Приспособление тонких улиц | страница 6
Смертельная угроза вызывает смертельный страх, иначе и быть не может. Нашей второй природой стали нервные перегрузки, к этому тоже привыкаешь. И если снова вдруг возникает какая-то угроза, то чем отчетливее ее представляешь, тем больше ощущаешь себя как в вате. От непрерывного напряжения ты заторможен. Переутомление вызывает настороженность и неистовство, набитые до отказа ватой. Говорят, что вата не бесшумна, а безжалостна. Душевное равновесие достигается уравновешиванием брюзжания и принятия. Применение логики обессмысленно. Вещи упорядочивать больше не требуется. Голову просто от чего-то очищают, это что-то — вата. Освободившееся место снова заполняют ватой.
Изнутри берут немного, чтобы она снаружи лучше росла и проникала вовнутрь. Это странно, но в тебе происходит удвоение неистовством и равнодушием. Однако одно из состояний, как бы оно ни распространялось, для другого состояния недосягаемо. Тебе остается раздвоение, где ты теряешься. Доходит до того, что ветер в кустах акации, скрип лифта, щелчок выключателя становятся опасными шумами. То же относится к беззвучности, с которой поблескивают лужа на дороге и суп в тарелке.

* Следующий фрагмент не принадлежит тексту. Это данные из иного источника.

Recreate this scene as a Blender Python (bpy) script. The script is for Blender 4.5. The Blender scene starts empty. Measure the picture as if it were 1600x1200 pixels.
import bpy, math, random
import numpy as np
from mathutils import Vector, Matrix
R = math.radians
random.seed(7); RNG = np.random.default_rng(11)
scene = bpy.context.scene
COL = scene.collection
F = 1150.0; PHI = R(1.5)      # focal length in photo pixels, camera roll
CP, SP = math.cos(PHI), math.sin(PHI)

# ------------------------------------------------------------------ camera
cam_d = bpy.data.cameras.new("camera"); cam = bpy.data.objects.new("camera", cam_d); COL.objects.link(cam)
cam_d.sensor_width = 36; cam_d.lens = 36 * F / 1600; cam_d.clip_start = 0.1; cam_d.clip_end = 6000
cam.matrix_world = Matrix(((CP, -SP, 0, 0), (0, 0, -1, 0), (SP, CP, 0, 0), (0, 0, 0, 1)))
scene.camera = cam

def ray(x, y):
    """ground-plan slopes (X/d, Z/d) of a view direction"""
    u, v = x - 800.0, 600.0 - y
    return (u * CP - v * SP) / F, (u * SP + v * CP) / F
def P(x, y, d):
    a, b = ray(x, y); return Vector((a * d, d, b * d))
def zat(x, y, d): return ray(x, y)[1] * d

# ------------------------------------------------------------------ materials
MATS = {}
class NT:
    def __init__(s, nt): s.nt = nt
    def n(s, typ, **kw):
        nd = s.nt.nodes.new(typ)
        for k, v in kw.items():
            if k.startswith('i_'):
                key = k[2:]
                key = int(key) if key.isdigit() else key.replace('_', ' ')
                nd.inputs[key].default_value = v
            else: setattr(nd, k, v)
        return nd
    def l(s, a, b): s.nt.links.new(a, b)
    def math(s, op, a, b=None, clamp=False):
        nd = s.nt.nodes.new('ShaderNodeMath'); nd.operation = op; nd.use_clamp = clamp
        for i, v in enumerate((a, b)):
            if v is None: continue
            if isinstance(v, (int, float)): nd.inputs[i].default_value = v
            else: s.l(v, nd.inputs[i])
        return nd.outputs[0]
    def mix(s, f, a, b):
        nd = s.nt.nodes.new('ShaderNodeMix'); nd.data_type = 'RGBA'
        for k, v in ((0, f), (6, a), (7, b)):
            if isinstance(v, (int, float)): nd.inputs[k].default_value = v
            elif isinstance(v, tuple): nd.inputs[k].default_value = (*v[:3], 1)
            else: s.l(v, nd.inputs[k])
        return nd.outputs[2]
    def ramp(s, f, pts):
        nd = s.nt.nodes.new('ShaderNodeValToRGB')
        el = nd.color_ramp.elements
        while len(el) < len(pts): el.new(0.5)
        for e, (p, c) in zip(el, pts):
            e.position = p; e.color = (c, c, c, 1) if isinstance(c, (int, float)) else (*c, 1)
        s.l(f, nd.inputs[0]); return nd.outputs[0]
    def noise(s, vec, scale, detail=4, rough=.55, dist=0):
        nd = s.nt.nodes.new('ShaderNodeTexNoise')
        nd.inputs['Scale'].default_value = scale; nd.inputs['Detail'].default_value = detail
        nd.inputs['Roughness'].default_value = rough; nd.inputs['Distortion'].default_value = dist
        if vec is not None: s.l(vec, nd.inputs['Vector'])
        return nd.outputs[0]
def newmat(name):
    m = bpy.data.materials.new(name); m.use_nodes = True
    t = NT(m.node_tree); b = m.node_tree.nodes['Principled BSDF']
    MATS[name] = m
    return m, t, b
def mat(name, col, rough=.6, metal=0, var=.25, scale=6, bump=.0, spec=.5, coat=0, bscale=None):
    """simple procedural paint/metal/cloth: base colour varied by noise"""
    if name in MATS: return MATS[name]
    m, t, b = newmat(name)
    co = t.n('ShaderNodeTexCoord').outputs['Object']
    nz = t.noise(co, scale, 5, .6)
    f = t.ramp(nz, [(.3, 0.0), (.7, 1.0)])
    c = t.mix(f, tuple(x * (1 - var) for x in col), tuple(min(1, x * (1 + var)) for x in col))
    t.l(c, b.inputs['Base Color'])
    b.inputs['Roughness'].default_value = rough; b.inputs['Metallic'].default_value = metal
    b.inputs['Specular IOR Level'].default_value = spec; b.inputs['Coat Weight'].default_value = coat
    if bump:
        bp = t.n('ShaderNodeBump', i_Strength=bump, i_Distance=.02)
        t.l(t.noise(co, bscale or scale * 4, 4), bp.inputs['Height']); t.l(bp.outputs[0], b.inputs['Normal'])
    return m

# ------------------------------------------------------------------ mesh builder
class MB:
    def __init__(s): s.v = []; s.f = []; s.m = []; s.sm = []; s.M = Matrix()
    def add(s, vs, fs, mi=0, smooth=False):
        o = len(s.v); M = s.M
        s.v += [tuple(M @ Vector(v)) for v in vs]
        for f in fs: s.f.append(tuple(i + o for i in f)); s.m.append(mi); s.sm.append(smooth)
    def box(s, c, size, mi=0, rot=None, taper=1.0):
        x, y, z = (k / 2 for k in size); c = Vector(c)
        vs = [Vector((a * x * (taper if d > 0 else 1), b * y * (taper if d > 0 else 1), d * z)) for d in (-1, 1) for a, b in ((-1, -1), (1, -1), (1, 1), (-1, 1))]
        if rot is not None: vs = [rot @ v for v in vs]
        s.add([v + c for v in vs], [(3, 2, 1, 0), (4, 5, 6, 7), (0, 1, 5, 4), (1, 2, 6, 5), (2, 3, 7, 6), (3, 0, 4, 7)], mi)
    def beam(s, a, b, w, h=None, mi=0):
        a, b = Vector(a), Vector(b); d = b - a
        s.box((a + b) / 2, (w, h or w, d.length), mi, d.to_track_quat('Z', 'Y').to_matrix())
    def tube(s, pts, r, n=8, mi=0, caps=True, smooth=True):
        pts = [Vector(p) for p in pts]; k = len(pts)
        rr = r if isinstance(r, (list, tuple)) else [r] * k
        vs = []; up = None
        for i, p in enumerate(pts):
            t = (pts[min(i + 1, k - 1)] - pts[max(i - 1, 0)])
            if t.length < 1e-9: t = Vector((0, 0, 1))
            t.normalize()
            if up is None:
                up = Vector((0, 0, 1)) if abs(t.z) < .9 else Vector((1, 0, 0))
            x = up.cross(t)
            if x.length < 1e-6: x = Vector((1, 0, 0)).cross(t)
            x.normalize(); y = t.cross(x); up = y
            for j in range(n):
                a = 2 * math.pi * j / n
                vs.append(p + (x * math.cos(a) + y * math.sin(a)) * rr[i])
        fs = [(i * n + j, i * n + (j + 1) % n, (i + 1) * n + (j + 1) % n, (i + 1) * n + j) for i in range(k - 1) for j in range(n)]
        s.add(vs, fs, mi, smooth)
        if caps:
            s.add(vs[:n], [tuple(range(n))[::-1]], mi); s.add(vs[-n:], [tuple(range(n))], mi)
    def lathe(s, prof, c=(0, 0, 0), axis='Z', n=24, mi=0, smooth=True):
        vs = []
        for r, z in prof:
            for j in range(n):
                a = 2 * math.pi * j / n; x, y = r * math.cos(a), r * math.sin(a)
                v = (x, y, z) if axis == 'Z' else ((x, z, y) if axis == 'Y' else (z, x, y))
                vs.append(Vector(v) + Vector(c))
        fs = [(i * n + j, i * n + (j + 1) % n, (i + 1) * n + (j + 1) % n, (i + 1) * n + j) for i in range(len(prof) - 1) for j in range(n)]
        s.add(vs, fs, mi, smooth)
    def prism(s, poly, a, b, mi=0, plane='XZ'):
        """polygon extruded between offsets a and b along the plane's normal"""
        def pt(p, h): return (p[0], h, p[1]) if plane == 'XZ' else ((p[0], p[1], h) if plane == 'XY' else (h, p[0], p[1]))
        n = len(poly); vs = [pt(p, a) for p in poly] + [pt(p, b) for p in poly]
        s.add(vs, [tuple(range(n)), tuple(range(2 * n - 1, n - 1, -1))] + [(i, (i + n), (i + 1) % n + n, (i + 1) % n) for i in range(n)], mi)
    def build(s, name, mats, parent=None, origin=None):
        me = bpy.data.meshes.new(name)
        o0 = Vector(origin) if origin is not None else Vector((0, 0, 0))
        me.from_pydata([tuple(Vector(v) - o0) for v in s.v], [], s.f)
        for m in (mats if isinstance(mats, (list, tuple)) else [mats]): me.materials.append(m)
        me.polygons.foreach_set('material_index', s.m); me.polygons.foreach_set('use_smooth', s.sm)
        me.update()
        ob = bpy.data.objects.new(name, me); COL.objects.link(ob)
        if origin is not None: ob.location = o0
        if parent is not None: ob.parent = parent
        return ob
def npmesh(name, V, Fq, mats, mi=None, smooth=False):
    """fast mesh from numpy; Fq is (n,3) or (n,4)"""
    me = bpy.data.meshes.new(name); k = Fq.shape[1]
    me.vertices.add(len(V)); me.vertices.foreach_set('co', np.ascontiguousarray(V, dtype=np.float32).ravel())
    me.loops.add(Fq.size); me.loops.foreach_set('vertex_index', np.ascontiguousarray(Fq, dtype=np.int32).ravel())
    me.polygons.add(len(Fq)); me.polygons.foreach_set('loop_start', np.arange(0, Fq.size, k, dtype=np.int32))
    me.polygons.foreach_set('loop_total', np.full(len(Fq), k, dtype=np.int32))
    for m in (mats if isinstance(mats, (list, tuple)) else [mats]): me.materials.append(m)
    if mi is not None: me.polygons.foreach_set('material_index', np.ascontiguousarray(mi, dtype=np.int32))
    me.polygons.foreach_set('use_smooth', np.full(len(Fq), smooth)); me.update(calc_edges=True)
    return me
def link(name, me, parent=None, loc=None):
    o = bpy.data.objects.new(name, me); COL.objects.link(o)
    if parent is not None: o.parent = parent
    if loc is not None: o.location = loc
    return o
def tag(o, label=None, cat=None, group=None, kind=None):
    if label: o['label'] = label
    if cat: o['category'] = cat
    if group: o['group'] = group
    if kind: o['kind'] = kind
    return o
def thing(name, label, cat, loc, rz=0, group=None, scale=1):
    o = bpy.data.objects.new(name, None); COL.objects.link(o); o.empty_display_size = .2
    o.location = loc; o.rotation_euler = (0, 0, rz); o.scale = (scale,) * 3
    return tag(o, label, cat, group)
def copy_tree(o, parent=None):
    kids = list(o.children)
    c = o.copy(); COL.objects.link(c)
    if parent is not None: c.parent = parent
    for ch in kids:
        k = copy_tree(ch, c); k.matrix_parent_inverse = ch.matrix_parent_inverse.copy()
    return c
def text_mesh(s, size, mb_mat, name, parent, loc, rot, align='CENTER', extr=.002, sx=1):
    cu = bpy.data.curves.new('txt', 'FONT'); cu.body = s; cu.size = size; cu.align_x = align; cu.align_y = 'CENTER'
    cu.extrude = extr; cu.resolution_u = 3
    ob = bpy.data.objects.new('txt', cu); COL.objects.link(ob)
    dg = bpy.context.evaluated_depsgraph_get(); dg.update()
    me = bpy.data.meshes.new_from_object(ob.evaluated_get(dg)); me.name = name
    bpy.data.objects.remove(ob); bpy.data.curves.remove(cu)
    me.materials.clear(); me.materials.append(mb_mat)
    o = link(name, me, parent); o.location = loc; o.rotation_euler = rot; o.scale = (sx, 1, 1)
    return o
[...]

Страха у меня больше не было, теперь я была у страха. Это худшая стадия, ибо первая остановка за страхом, наверное, заодно и последняя перед тем, как потеряешь разум. Голод в глазах деда становился моей повседневностью на городском асфальте. Этим голодом заряжались предметы, на которые мне приходилось внимательно смотреть, ведь я знала, зрительный голод в предметах их непредсказуемо увеличивает, чтобы мне незаметно было, как он меня пожирает. Я совершала внешние действия: три года подряд ходила утром на фабрику. Будильник фабрики тикал у меня в голове. Я не позволяла себе ни на минуту опоздать. Утренний затверженный ритм, в котором переставляются ноги, я поднимала голову и смотрела в небо между деревьев. Поскольку есть зрительный голод в словах, думала я, то на тонких улицах нужно не под ноги глядеть, а приглядывать за нервами. Когда я пишу про это, бабушкины будильниковые годы стоят за тремя моими фабричными. И текст получается такой:
Мне тикает в голову облако то
и город утром тихо присел по-жабьи
перед пуговкой на моем пальто.
Приспособленье тонких улиц сказалось и на жизни моей матери. В семнадцать она была депортирована и провела пять лет на принудительных работах в лагере на территории нынешней Украины. Там свирепствовал дикий голод, несравнимый, в сущности, с нашим ежедневно укрощаемым голодом. Кроме того, страшный холод и армейская дисциплина. На глазах у матери такие же, как она, интернированные замерзали, умирали от голода и на принудработах. Я появилась на свет через три года после ее возвращения из лагеря, депортация еще сидела в ней и просочилась в мое детство. За столом, когда мне полагалось есть, она описывала устрашающий голод в России, пока любая еда не вставала мне поперек горла. Причесывая меня, она рассказывала, как в лагере стригли наголо, пока я не теряла право на собственные волосы. Когда мне надлежало вечером засыпать, она вспоминала промерзшую луну над степью, пока меня не пробирал холод под всеми одеялами, возле самой печки. Я и понятия не имела, о чем речь, но это только усиливало передававшийся мне страх. Такой лишенный какого-либо понятия страх безотчетно тревожит ребенка. Она же видела, что я не понимаю, но довольствовалась тем, что причиняет мне боль. Могла бы обождать, в семнадцать лет, в ее тогдашнем возрасте, я бы поняла, и обступавший меня страх не остался бы без всякого понятия. Однако потом мать уклонялась от моих расспросов и больше не упоминала о лагере. Свои тонкие улицы она приберегала для себя. С тех пор как у меня появились собственные тонкие улицы, она свою ушибленность избывала в повторяемых движениях, полагая, что я этого не замечаю.